EXERCISE DETAILS: Starting from the line that contains "0.829, STEEL_V, mach)", copy every line exactly until the line that contains "# front left post with its door tracks", which is also included.

#### DATASET CONTENT

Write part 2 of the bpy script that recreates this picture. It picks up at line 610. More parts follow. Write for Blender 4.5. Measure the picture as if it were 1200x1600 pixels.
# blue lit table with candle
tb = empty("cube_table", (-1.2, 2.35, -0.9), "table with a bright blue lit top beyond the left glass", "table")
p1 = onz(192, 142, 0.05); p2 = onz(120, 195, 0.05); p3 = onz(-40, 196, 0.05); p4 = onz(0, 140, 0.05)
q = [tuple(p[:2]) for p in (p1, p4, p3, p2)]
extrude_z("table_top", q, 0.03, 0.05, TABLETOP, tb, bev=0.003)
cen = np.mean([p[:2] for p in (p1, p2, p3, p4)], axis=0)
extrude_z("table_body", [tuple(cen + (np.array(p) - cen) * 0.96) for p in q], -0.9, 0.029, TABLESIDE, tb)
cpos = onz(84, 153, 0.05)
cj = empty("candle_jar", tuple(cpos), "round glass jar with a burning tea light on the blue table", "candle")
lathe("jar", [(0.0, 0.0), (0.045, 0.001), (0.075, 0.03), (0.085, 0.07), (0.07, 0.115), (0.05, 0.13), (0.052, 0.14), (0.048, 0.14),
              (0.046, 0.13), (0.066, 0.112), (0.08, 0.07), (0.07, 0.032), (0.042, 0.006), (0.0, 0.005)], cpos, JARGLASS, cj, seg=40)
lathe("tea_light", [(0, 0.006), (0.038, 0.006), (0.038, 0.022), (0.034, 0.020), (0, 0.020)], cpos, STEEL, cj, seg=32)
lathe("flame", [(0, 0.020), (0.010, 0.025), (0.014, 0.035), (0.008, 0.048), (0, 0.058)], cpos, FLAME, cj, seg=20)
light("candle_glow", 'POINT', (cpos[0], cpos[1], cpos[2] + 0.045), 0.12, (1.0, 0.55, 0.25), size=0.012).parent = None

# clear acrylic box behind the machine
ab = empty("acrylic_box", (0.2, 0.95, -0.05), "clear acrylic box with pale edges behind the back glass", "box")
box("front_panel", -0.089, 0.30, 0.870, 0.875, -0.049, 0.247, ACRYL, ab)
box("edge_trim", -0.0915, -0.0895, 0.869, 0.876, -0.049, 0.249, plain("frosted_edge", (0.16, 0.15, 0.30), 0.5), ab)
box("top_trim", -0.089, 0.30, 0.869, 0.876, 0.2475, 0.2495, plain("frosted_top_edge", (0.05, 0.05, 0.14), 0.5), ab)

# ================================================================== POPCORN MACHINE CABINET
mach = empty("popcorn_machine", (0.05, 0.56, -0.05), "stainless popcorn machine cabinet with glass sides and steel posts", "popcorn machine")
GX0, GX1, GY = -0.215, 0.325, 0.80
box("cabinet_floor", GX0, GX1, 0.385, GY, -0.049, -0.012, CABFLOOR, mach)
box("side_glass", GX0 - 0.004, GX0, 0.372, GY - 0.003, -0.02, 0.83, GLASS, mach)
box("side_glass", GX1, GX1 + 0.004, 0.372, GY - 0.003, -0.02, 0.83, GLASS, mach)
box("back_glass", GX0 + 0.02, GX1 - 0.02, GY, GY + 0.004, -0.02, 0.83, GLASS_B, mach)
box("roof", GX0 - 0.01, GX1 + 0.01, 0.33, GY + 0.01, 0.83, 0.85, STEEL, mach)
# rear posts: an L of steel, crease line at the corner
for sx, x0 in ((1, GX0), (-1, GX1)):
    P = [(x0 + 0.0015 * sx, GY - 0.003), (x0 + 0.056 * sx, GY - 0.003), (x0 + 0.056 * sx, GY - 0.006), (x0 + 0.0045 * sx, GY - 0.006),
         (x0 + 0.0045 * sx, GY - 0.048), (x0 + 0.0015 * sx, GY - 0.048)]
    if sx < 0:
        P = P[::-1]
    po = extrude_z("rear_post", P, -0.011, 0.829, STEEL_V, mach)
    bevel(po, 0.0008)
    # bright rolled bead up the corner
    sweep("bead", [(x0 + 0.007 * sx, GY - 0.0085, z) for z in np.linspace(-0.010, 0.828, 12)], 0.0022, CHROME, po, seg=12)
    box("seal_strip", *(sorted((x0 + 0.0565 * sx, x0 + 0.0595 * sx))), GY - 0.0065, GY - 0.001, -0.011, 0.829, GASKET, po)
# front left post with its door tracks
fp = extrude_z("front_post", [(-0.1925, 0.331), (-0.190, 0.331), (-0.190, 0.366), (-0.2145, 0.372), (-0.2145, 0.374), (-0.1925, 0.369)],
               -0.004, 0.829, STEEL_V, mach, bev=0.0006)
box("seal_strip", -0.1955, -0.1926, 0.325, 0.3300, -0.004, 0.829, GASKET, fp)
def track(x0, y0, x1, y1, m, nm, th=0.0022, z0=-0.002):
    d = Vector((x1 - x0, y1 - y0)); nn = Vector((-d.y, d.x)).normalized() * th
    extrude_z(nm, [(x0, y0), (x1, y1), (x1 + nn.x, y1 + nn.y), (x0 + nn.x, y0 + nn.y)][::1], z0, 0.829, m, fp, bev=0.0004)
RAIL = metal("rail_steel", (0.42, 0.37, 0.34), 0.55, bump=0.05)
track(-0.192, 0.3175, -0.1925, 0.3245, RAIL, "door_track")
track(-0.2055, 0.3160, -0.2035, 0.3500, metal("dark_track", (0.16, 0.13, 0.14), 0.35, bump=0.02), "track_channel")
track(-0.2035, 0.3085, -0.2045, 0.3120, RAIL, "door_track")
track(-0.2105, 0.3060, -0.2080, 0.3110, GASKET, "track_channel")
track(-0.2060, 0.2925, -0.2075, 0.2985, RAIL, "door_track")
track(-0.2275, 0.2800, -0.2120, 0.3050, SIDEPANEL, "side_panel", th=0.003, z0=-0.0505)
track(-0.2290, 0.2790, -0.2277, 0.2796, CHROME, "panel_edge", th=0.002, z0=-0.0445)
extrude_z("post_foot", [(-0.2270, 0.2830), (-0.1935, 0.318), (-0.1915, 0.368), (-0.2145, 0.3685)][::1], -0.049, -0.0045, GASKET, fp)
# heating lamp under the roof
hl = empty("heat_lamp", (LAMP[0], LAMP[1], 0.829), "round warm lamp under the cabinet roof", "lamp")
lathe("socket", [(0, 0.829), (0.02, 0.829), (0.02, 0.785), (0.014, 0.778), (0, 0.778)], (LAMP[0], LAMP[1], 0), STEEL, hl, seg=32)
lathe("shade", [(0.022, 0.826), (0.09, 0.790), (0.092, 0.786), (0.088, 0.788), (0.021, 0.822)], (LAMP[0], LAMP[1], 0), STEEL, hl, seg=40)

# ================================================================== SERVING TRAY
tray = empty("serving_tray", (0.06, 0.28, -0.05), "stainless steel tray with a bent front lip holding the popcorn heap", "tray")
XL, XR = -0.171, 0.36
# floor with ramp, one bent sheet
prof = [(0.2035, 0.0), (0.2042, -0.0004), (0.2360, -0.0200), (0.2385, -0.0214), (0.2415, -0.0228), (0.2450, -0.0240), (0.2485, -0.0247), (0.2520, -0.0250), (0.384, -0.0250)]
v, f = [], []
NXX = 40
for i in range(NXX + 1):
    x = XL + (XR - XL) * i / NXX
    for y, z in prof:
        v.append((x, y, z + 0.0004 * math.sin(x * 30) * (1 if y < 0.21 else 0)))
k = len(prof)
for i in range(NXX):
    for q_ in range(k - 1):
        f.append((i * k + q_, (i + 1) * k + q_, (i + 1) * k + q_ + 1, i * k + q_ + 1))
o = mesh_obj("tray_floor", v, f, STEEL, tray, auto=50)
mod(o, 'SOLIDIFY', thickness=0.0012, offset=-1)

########

ANSWER IN FULL:
    po = extrude_z("rear_post", P, -0.011, 0.829, STEEL_V, mach)
    bevel(po, 0.0008)
    # bright rolled bead up the corner
    sweep("bead", [(x0 + 0.007 * sx, GY - 0.0085, z) for z in np.linspace(-0.010, 0.828, 12)], 0.0022, CHROME, po, seg=12)
    box("seal_strip", *(sorted((x0 + 0.0565 * sx, x0 + 0.0595 * sx))), GY - 0.0065, GY - 0.001, -0.011, 0.829, GASKET, po)
# front left post with its door tracks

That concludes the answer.